The simplest and fastest way to move your IRA to another trustee is with a trustee-to-trustee transfer, also called a direct transfer. All you have to do is fill out an IRA transfer request form from your financial institution, telling it where to move the money. Your trustee takes it from there, shifting the cash without any further action on your part. A transfer is typically completed in six to eight weeks. If you're moving an inherited IRA from someone other than your spouse, this is your only option for moving the funds because the IRS doesn't allow rollovers from inherited accounts.

Rollover

You can also move the money from one trustee to another with a rollover. It's a bit more work, because you take a distribution from your old IRA and then have just 60 days to redeposit the cash into the IRA at the new financial institution. If you miss the deadline, you'll be stuck with a permanent distribution. This may trigger income taxes and a 10 percent early withdrawal penalty on the money.
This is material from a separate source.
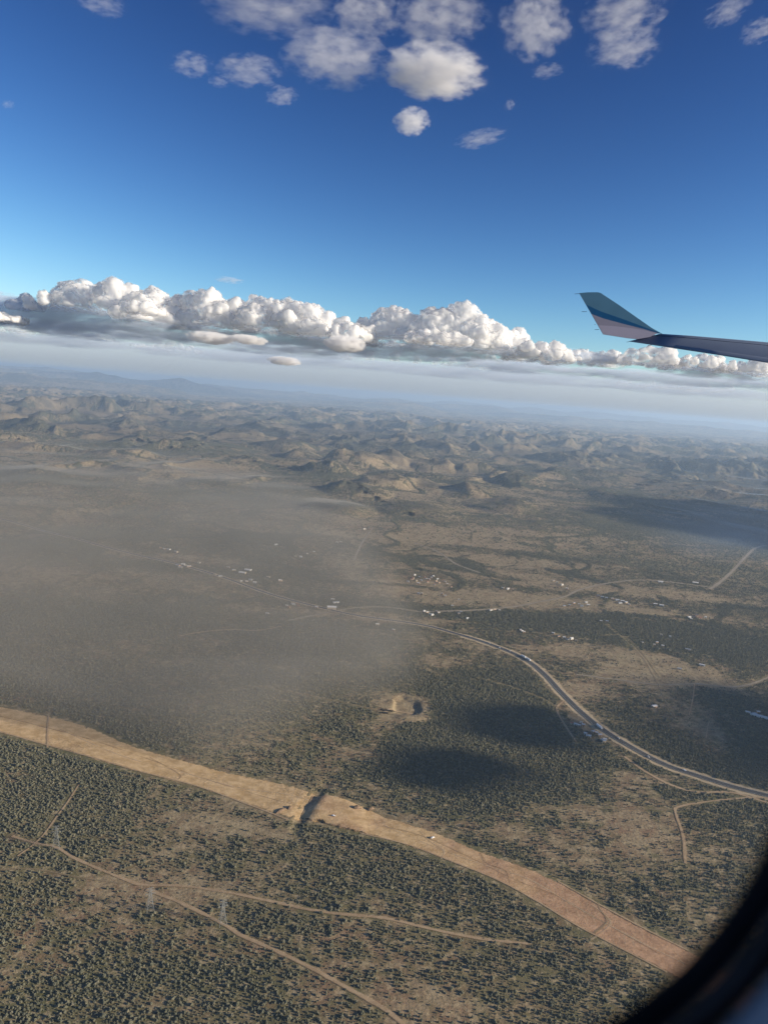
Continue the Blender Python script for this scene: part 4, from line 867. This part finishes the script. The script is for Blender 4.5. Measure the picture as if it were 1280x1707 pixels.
# ------------------------------------------------------------------ power line towers
M_STEEL = plain('galvanised_steel', (.30, .31, .30), .5, .4, .3)
def pylon(px, py, hgt, rz, label):
    g = G(px, py); o = empty('power_tower', (g[0], g[1], H1(g[0], g[1])), rz); tag(o, label, 'pylon', 'lattice power towers in the near scrub')
    half = lambda z: 3.4 * (1 - z / hgt) ** 1.2 + .55
    lv = [0, .2, .36, .5, .62, .72, .81, .9, 1.0]
    for sx, sy in ((1, 1), (1, -1), (-1, 1), (-1, -1)):
        bm = bmesh.new()
        for a, b in zip(lv[:-1], lv[1:]):
            za, zb = a * hgt, b * hgt; bm_bar(bm, (sx * half(za), sy * half(za), za), (sx * half(zb), sy * half(zb), zb), .26)
        link('leg', bm_mesh('leg', bm), M_STEEL, o)
    bm = bmesh.new()
    for a, b in zip(lv[:-1], lv[1:]):
        za, zb = a * hgt, b * hgt; p, q = half(za), half(zb); c = [(1, 1), (1, -1), (-1, -1), (-1, 1)]
        for i in range(4):
            (ax, ay), (bx, by) = c[i], c[(i + 1) % 4]
            bm_bar(bm, (ax * p, ay * p, za), (bx * q, by * q, zb), .14); bm_bar(bm, (bx * p, by * p, za), (ax * q, ay * q, zb), .14); bm_bar(bm, (ax * q, ay * q, zb), (bx * q, by * q, zb), .14)
    link('bracing', bm_mesh('bracing', bm), M_STEEL, o)['kind'] = 'stuff'
    for z, ln in ((.74 * hgt, 5.2), (.86 * hgt, 4.2), (.97 * hgt, 3.2)):
        bm = bmesh.new()
        for s in (-1, 1):
            for y in (-.5, .5): bm_bar(bm, (s * .5, y, z), (s * ln, 0, z + .5), .2); bm_bar(bm, (s * .5, y, z + 1.5), (s * ln, 0, z + .5), .18)
            bm_bar(bm, (s * ln, 0, z + .5), (s * ln, 0, z - 1.4), .16)
        link('cross_arm', bm_mesh('cross_arm', bm), M_STEEL, o)
pylon(94, 1415, 29, .35, 'grey lattice power tower beside the dirt track at the left'); pylon(250.5, 1519, 27, .5, 'grey lattice power tower just below the dirt track, middle of the three'); pylon(371, 1541, 27, .5, 'grey lattice power tower farthest right of the three')

# ------------------------------------------------------------------ the aircraft: outer wing, winglet, cabin window
M_GREY = plain('wing_grey_paint', (.20, .235, .29), .42, .4, 0, .05, .8); M_SLAT = plain('slat_paint', (.30, .35, .41), .35, .5, 0, .05, .8); M_GAP = plain('panel_gap', (.03, .035, .045), .8)
M_TEAL = plain('teal_paint', (.05, .125, .20), .35, .4, 0, .06, .8); M_NAVY = plain('blue_paint', (.008, .06, .15), .35, .4, 0, .06, .8); M_MAUVE = plain('mauve_paint', (.165, .165, .225), .4, .4, 0, .05, .8); M_PALE = plain('pale_mauve_paint', (.23, .225, .30), .4, .4, 0, .05, .8)
plane = empty('airliner', (9.0, 24.0, CAM_H + 1.2)); tag(plane, 'airliner with grey wing, striped teal winglet and dark cabin window edge at lower right', 'airliner')
PO = np.array(plane.location)
def wing_mesh(name, lead, trail, thick, mat, z_off=0.0, ncs=10):
    """lead, trail: matching lists of world points from the tip inwards; a lens-shaped section between them"""
    V = []; n = len(lead); sec = []
    for t in np.linspace(0, 1, ncs + 1): sec.append((t, 1.0 * 2.6 * (math.sqrt(t) * .62 - .36 * t - .26 * t * t)))
    ring = [(t, b * .55) for t, b in sec] + [(t, -b * .45) for t, b in sec[-2:0:-1]]
    for a, b, th in zip(lead, trail, thick):
        a = np.array(a); b = np.array(b)
        for t, u in ring: V.append(a + (b - a) * t + np.array([0, 0, u * th + z_off]) - PO)
    m_ = len(ring); F = [[i * m_ + j, i * m_ + (j + 1) % m_, (i + 1) * m_ + (j + 1) % m_, (i + 1) * m_ + j] for i in range(n - 1) for j in range(m_)]
    me = bpy.data.meshes.new(name); me.from_pydata([tuple(v) for v in V], [], F + [list(range(m_))[::-1], [(n - 1) * m_ + j for j in range(m_)]]); me.update()
    bm = bmesh.new(); bm.from_mesh(me); bmesh.ops.recalc_face_normals(bm, faces=bm.faces); bm.to_mesh(me); bm.free()
    for p in me.polygons: p.use_smooth = len(p.vertices) == 4
    return link(name, me, mat, plane)
def lerp(a, b, t): return a + (b - a) * t
LE = [A(1101, 557.5, 25.6), A(1150, 561.0, 24.9), A(1210, 566.5, 24.2), A(1283, 573.5, 23.3)]; TE = [A(1047, 569.2, 25.4), A(1120, 580.2, 23.9), A(1200, 592.4, 22.4), A(1283, 605.6, 20.9)]
for P_, k in ((LE, 1), (TE, 1)):
    d_ = P_[-1] - P_[-2]; P_ += [P_[-1] + d_ * 2.2 + np.array([0, 0, -.05]), P_[-1] + d_ * 5.5 + np.array([0, 0, -.4]), P_[-1] + d_ * 9.5 + np.array([0, 0, -1.0])]
HINGE = [lerp(a, b, .30) for a, b in zip(LE, TE)]
TH = [.10, .16, .22, .30, .5, .8, 1.2]
wing = wing_mesh('wing', LE, TE, [t * .8 for t in TH], M_GREY)
# leading-edge slat: a separate skin a little proud of the wing, and the dark gap behind it
SL = [lerp(a, b, .19) for a, b in zip(LE, TE)]
slat = wing_mesh('slat', [a - (b - a) * .004 for a, b in zip(LE, TE)], SL, [t * .62 for t in TH], M_SLAT, .012)
bm = bmesh.new()
for i in range(len(SL) - 1): bm_bar(bm, lerp(LE[i], TE[i], .22) - PO + np.array([0, 0, TH[i] * .21]), lerp(LE[i + 1], TE[i + 1], .22) - PO + np.array([0, 0, TH[i + 1] * .21]), .025)
link('slat_gap', bm_mesh('slat_gap', bm), M_GAP, plane)
bm = bmesh.new()
for i, t_ in ((0, .55), (1, .5), (2, .45)):
    a0, b0 = lerp(LE[i], LE[i + 1], t_), lerp(TE[i], TE[i + 1], t_); th_ = TH[i] * .24
    for q0, q1 in ((.25, .5), (.5, .78)): bm_bar(bm, lerp(a0, b0, q0) - PO + np.array([0, 0, th_]), lerp(a0, b0, q1) - PO + np.array([0, 0, th_ * (.9 if q1 < .6 else .5)]), .014)
link('panel_seam', bm_mesh('panel_seam', bm), M_GAP, wing)['kind'] = 'stuff'
ail = wing_mesh('aileron', [lerp(a, b, .80) for a, b in zip(LE[1:5], TE[1:5])], [lerp(a, b, 1.012) for a, b in zip(LE[1:5], TE[1:5])], [t * .22 for t in TH[1:5]], M_GREY, .02)
# winglet: outline in its own slightly canted plane, split along its stripes, whose paint tones also hold shading
def WP(px, py):
    y = 25.5 + (557 - py) / 68.0 * .95 + .02; return A(px, py, y)
W_TOP = [(965.2, 488.6), (980, 487.4), (996, 487.3), (1000.5, 488.6), (1003, 490.2)]
L_EDGE = lambda y: 965.2 + (y - 488.6) / (557.3 - 488.6) * (1004.8 - 965.2)
def strip_poly(upper, lower): return upper + lower[::-1]
lead_edge = [(1003, 490.2), (1030, 508), (1060, 529), (1085, 546.5), (1103, 556.6)]
s1 = [(L_EDGE(508), 508), (1000, 519), (1040, 533), (1072, 545), (1100, 555.6)]
s2 = [(L_EDGE(523.5), 523.5), (1005, 531), (1040, 540.5), (1072, 548.5), (1097, 555.9)]
s3 = [(L_EDGE(542.5), 542.5), (1020, 543.5), (1050, 547), (1075, 551), (1094, 556.1)]
s4 = [(L_EDGE(557.3), 557.3), (1025, 560.5), (1046, 563.8), (1062, 565.4), (1082, 562)]
def winglet_part(name, upper, lower, mat, parent):
    pts = [WP(*q) for q in strip_poly(upper, lower)]; cen = sum(pts) / len(pts); nrm = np.array([-.05, -1.0, .02]); bm = bmesh.new(); th = .05
    a = [bm.verts.new(p - PO + nrm * th * .5) for p in pts]; b = [bm.verts.new(p - PO - nrm * th * .5) for p in pts]
    bm.faces.new(a); bm.faces.new(b[::-1]); n = len(pts)
    for i in range(n): bm.faces.new((b[i], b[(i + 1) % n], a[(i + 1) % n], a[i]))
    bmesh.ops.recalc_face_normals(bm, faces=bm.faces); bmesh.ops.triangulate(bm, faces=[f for f in bm.faces if len(f.verts) > 4])
    o = link(name, bm_mesh(name, bm), mat, parent); return o
wl = winglet_part('winglet', W_TOP + lead_edge[1:], s1, M_TEAL, plane)
for nm, u, l, mt, lb in (('stripe', s1, s2, M_NAVY, 'dark blue stripe'), ('stripe', s2, s3, M_MAUVE, 'dull mauve stripe'), ('stripe', s3, s4, M_PALE, 'pale mauve foot of the winglet')):
    st = winglet_part(nm, u, l, mt, wl); st['label'] = lb
for (px, py, q) in ((965.5, 489.3, (957.5, 490)), (976, 519.4, (969, 519.6)), (989, 541, (992, 541)), (996.5, 549.2, (990.5, 549.6)), (1049, 569.0, (1044, 570.3)), (1085, 574.8, (1079, 576.3))):
    bm = bmesh.new(); y = (25.5 + (557 - py) / 68.0 * .95) if py < 560 else 24.9 + (1049 - px) * .02; bm_bar(bm, A(px + 1.5, py, y) - PO, A(q[0], q[1], y + .02) - PO, .018)
    link('static_discharger', bm_mesh('static_discharger', bm), M_GAP, wl if py < 560 else wing)

# cabin window: rounded opening close to the camera, black seal, grooved bezel, lining panel
M_SEAL = plain('black_window_seal', (.006, .007, .010), .85, .05, 0, .2, 60); M_BEZ = plain('dark_bezel_plastic', (.014, .017, .026), .6, .15, 0, .2, 60); M_LINING = plain('cabin_lining_plastic', (.20, .235, .31), .6, .2, 0, .08, 60)
WD = .18; WX0, WX1, WZ0, WZ1, WR = -1150.0, 685.0, -932.0, 1330.0, 630.0
def ring_pts(off, n=40):
    o = []; r = WR + off
    for cx, cz, a0 in ((WX1 - WR, WZ1 - WR, 0), (WX0 + WR, WZ1 - WR, 90), (WX0 + WR, WZ0 + WR, 180), (WX1 - WR, WZ0 + WR, 270)):
        for k in range(n + 1): a = R(a0 + 90 * k / n); o.append((cx + r * math.cos(a), cz + r * math.sin(a)))
    return o
def win_world(u, w, depth): return EYE + (FWD + RIGHT * u / FPX + UP * w / FPX) * depth
wn = empty('cabin_window', tuple(EYE + FWD * WD - PO)); wn.parent = plane
WO = EYE + FWD * WD
def ring(name, prof, mat):
    """prof: (offset outwards in pixels at the pane, distance from the camera)"""
    V = []; F = []; m_ = len(ring_pts(0)); n = len(prof)
    for off, dep in prof: V += [tuple(win_world(u, w, dep) - WO) for u, w in ring_pts(off)]
    for i in range(n):
        for j in range(m_): F.append((i * m_ + j, i * m_ + (j + 1) % m_, ((i + 1) % n) * m_ + (j + 1) % m_, ((i + 1) % n) * m_ + j))
    me = bpy.data.meshes.new(name); me.from_pydata(V, [], F); me.update()
    bm = bmesh.new(); bm.from_mesh(me); bmesh.ops.recalc_face_normals(bm, faces=bm.faces); bm.to_mesh(me); bm.free()
    for p in me.polygons: p.use_smooth = True
    return link(name, me, mat, wn)
ring('seal', [(0, .182), (0, .177), (22, .172), (62, .170), (62, .182)], M_SEAL)
ring('bezel', [(63, .182), (63, .169), (74, .166), (86, .166), (94, .170), (118, .174), (118, .182)], M_BEZ)
pane = bpy.data.meshes.new('pane'); pp = [tuple(win_world(u, w, .180) - WO) for u, w in ring_pts(4)]; pane.from_pydata(pp, [], [list(range(len(pp)))]); pane.update()
mg = Mat('clear_window_glass'); link('pane', pane, mg.surf(mg.n('BsdfTransparent', {'Color': (1, 1, 1, 1)}).outputs[0]), wn)
ring('lining', [(119, .182), (119, .172), (128, .166), (150, .163), (420, .158), (420, .182)], M_LINING)

# clouds on the sun's side, outside the view: their shadows lie on the plain at the right
M_SIDE = torn_side = None
def side_material():
    m = Mat('white_cloud'); return m.surf(m.n('BsdfDiffuse', {'Color': (.93, .94, .95, 1)}).outputs[0])
M_SIDE = side_material()
def unseen_side_cloud(px, py, a, b, c, seed, label, alt=2300.0):
    g = G(px, py); k = alt / SUN_DIR.z; q = Vector(g) + SUN_DIR * k; v, f = ico(4)
    d = 1 + .40 * noise3(v[:, 0] * 1.4 + seed, v[:, 1] * 1.4, v[:, 2] * 1.4, seed) + .25 * noise3(v[:, 0] * 4, v[:, 1] * 4 + seed, v[:, 2] * 4, seed + 1)
    o = link('small_cloud', mesh_np('small_cloud', v * d[:, None] * (a, b, c), f, True), M_SIDE); o.location = q
    tag(o, label, 'cloud', 'scattered clouds over the plain')
unseen_side_cloud(1210, 868, 620, 900, 110, 1, 'broad flat white cloud, out of view, over the plain on the right')
unseen_side_cloud(1255, 1215, 110, 230, 40, 2, 'small flat white cloud, out of view, over the right side of the plain')
unseen_side_cloud(745, 1280, 112, 58, 9, 4, 'small flat cloud body added out of view to shade the thicket beside the highway', 950.0)  # this and the next are unseen, added so their shadow darkens the thicket
unseen_side_cloud(878, 1208, 128, 78, 9, 5, 'ragged flat cloud body added out of view to shade the thicket beside the highway', 950.0)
When you're counting the 60 days, don't count the day of the distribution.

Limitations

You can do transfers as often as you want and not have to worry about any limits from the IRS. Rollovers, on the other hand, are restricted to one per account during any 12-month period. If you only have one IRA, you can only do one rollover a year. If you have two, you can do a second as long as both IRAs aren't involved in the first rollover. Let's say you have IRA A and IRA B. If you roll money from IRA A to IRA C, you have to wait a year before rolling over funds from IRA A or C, but you can do a rollover from IRA B at any time.

Tax Reporting

Transfers are also easier on your tax return because you don't have to report them. Rollovers, on the other hand, require you to put them down on your taxes, even though you won't owe any income taxes. The amount of your distribution gets reported as a nontaxable IRA withdrawal. You put "zero" down for the taxable part, assuming you rolled over the entire amount. You also must write "rollover" next to the line to indicate why you're not counting any of it as taxable income to alert the IRS.